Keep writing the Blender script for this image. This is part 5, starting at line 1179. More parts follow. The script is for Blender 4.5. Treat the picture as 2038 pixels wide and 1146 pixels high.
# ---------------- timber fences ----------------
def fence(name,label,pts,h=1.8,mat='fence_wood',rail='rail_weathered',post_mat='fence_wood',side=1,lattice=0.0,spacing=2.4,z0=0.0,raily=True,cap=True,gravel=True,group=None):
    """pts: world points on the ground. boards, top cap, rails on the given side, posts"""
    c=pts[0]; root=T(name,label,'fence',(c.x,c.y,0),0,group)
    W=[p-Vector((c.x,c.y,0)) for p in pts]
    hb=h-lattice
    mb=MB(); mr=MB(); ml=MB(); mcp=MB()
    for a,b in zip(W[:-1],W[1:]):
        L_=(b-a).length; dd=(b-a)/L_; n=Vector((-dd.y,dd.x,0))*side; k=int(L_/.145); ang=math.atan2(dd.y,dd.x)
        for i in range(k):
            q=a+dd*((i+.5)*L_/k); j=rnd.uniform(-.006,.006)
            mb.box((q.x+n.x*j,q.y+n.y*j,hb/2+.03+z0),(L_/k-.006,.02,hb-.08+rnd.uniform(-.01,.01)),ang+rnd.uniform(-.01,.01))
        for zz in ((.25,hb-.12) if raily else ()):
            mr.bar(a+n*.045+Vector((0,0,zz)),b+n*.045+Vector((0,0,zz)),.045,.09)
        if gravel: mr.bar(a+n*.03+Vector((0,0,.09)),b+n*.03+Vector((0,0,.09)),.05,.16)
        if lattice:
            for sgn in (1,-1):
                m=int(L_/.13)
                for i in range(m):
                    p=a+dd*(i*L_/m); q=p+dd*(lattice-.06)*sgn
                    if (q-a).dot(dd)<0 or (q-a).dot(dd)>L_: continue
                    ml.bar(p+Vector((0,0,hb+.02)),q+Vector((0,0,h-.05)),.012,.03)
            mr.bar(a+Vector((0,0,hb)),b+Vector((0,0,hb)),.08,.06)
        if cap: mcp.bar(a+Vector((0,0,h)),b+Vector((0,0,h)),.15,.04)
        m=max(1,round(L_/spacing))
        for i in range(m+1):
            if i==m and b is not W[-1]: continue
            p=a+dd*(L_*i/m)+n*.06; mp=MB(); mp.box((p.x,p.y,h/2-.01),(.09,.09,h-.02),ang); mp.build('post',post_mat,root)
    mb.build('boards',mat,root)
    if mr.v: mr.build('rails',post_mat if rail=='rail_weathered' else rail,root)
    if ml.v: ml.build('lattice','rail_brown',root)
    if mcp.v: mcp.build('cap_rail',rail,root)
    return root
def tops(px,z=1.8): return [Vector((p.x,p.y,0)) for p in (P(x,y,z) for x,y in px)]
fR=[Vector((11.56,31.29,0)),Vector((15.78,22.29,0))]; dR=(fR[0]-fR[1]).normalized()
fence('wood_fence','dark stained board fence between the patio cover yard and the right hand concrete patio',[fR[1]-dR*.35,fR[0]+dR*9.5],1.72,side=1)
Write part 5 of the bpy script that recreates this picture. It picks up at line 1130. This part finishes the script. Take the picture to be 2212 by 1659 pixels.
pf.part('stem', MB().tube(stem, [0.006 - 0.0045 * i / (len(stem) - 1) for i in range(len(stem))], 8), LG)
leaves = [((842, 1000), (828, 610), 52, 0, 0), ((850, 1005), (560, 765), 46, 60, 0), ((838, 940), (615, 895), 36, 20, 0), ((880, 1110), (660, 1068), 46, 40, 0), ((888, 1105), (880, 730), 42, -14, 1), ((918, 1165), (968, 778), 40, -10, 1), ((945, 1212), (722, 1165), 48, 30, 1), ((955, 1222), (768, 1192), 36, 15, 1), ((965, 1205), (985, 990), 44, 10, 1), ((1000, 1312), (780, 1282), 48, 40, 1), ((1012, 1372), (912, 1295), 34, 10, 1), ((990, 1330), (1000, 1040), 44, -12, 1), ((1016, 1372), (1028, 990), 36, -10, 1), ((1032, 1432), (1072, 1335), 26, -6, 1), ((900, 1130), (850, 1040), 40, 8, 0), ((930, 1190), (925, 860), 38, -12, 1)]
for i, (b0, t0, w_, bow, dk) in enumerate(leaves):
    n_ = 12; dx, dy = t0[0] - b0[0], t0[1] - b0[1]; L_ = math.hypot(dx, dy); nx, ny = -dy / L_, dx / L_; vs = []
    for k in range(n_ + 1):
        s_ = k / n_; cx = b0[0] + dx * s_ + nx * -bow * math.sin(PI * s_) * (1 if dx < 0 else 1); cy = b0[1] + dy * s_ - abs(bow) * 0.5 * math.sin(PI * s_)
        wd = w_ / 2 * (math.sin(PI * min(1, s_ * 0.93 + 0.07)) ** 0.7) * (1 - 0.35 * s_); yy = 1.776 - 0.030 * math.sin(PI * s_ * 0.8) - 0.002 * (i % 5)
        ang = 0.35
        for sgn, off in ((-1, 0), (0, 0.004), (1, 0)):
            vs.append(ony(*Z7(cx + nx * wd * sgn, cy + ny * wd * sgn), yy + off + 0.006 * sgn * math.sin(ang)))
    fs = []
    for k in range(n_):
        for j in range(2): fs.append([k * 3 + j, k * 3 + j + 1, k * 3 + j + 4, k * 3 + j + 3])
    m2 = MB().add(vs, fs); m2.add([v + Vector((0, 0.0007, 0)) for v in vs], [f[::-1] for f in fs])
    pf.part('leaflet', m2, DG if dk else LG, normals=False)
━━━━━━━━━━━━━━━━━━━━━━━━━━━━━━
■ Aim of the exercise ■
Nothing in the data may differ; print all of it exactly as written.

■ Written solution ■
Keep writing the Blender script for this image. This is part 5, starting at line 1179. More parts follow. The script is for Blender 4.5. Treat the picture as 2038 pixels wide and 1146 pixels high.
# ---------------- timber fences ----------------
def fence(name,label,pts,h=1.8,mat='fence_wood',rail='rail_weathered',post_mat='fence_wood',side=1,lattice=0.0,spacing=2.4,z0=0.0,raily=True,cap=True,gravel=True,group=None):
    """pts: world points on the ground. boards, top cap, rails on the given side, posts"""
    c=pts[0]; root=T(name,label,'fence',(c.x,c.y,0),0,group)
    W=[p-Vector((c.x,c.y,0)) for p in pts]
    hb=h-lattice
    mb=MB(); mr=MB(); ml=MB(); mcp=MB()
    for a,b in zip(W[:-1],W[1:]):
        L_=(b-a).length; dd=(b-a)/L_; n=Vector((-dd.y,dd.x,0))*side; k=int(L_/.145); ang=math.atan2(dd.y,dd.x)
        for i in range(k):
            q=a+dd*((i+.5)*L_/k); j=rnd.uniform(-.006,.006)
            mb.box((q.x+n.x*j,q.y+n.y*j,hb/2+.03+z0),(L_/k-.006,.02,hb-.08+rnd.uniform(-.01,.01)),ang+rnd.uniform(-.01,.01))
        for zz in ((.25,hb-.12) if raily else ()):
            mr.bar(a+n*.045+Vector((0,0,zz)),b+n*.045+Vector((0,0,zz)),.045,.09)
        if gravel: mr.bar(a+n*.03+Vector((0,0,.09)),b+n*.03+Vector((0,0,.09)),.05,.16)
        if lattice:
            for sgn in (1,-1):
                m=int(L_/.13)
                for i in range(m):
                    p=a+dd*(i*L_/m); q=p+dd*(lattice-.06)*sgn
                    if (q-a).dot(dd)<0 or (q-a).dot(dd)>L_: continue
                    ml.bar(p+Vector((0,0,hb+.02)),q+Vector((0,0,h-.05)),.012,.03)
            mr.bar(a+Vector((0,0,hb)),b+Vector((0,0,hb)),.08,.06)
        if cap: mcp.bar(a+Vector((0,0,h)),b+Vector((0,0,h)),.15,.04)
        m=max(1,round(L_/spacing))
        for i in range(m+1):
            if i==m and b is not W[-1]: continue
            p=a+dd*(L_*i/m)+n*.06; mp=MB(); mp.box((p.x,p.y,h/2-.01),(.09,.09,h-.02),ang); mp.build('post',post_mat,root)
    mb.build('boards',mat,root)
    if mr.v: mr.build('rails',post_mat if rail=='rail_weathered' else rail,root)
    if ml.v: ml.build('lattice','rail_brown',root)
    if mcp.v: mcp.build('cap_rail',rail,root)
    return root
def tops(px,z=1.8): return [Vector((p.x,p.y,0)) for p in (P(x,y,z) for x,y in px)]
fR=[Vector((11.56,31.29,0)),Vector((15.78,22.29,0))]; dR=(fR[0]-fR[1]).normalized()
fence('wood_fence','dark stained board fence between the patio cover yard and the right hand concrete patio',[fR[1]-dR*.35,fR[0]+dR*9.5],1.72,side=1)
Write part 5 of the bpy script that recreates this picture. It picks up at line 1130. This part finishes the script. Take the picture to be 2212 by 1659 pixels.
pf.part('stem', MB().tube(stem, [0.006 - 0.0045 * i / (len(stem) - 1) for i in range(len(stem))], 8), LG)
leaves = [((842, 1000), (828, 610), 52, 0, 0), ((850, 1005), (560, 765), 46, 60, 0), ((838, 940), (615, 895), 36, 20, 0), ((880, 1110), (660, 1068), 46, 40, 0), ((888, 1105), (880, 730), 42, -14, 1), ((918, 1165), (968, 778), 40, -10, 1), ((945, 1212), (722, 1165), 48, 30, 1), ((955, 1222), (768, 1192), 36, 15, 1), ((965, 1205), (985, 990), 44, 10, 1), ((1000, 1312), (780, 1282), 48, 40, 1), ((1012, 1372), (912, 1295), 34, 10, 1), ((990, 1330), (1000, 1040), 44, -12, 1), ((1016, 1372), (1028, 990), 36, -10, 1), ((1032, 1432), (1072, 1335), 26, -6, 1), ((900, 1130), (850, 1040), 40, 8, 0), ((930, 1190), (925, 860), 38, -12, 1)]
for i, (b0, t0, w_, bow, dk) in enumerate(leaves):
    n_ = 12; dx, dy = t0[0] - b0[0], t0[1] - b0[1]; L_ = math.hypot(dx, dy); nx, ny = -dy / L_, dx / L_; vs = []
    for k in range(n_ + 1):
        s_ = k / n_; cx = b0[0] + dx * s_ + nx * -bow * math.sin(PI * s_) * (1 if dx < 0 else 1); cy = b0[1] + dy * s_ - abs(bow) * 0.5 * math.sin(PI * s_)
        wd = w_ / 2 * (math.sin(PI * min(1, s_ * 0.93 + 0.07)) ** 0.7) * (1 - 0.35 * s_); yy = 1.776 - 0.030 * math.sin(PI * s_ * 0.8) - 0.002 * (i % 5)
        ang = 0.35
        for sgn, off in ((-1, 0), (0, 0.004), (1, 0)):
            vs.append(ony(*Z7(cx + nx * wd * sgn, cy + ny * wd * sgn), yy + off + 0.006 * sgn * math.sin(ang)))
    fs = []
    for k in range(n_):
        for j in range(2): fs.append([k * 3 + j, k * 3 + j + 1, k * 3 + j + 4, k * 3 + j + 3])
    m2 = MB().add(vs, fs); m2.add([v + Vector((0, 0.0007, 0)) for v in vs], [f[::-1] for f in fs])
    pf.part('leaflet', m2, DG if dk else LG, normals=False)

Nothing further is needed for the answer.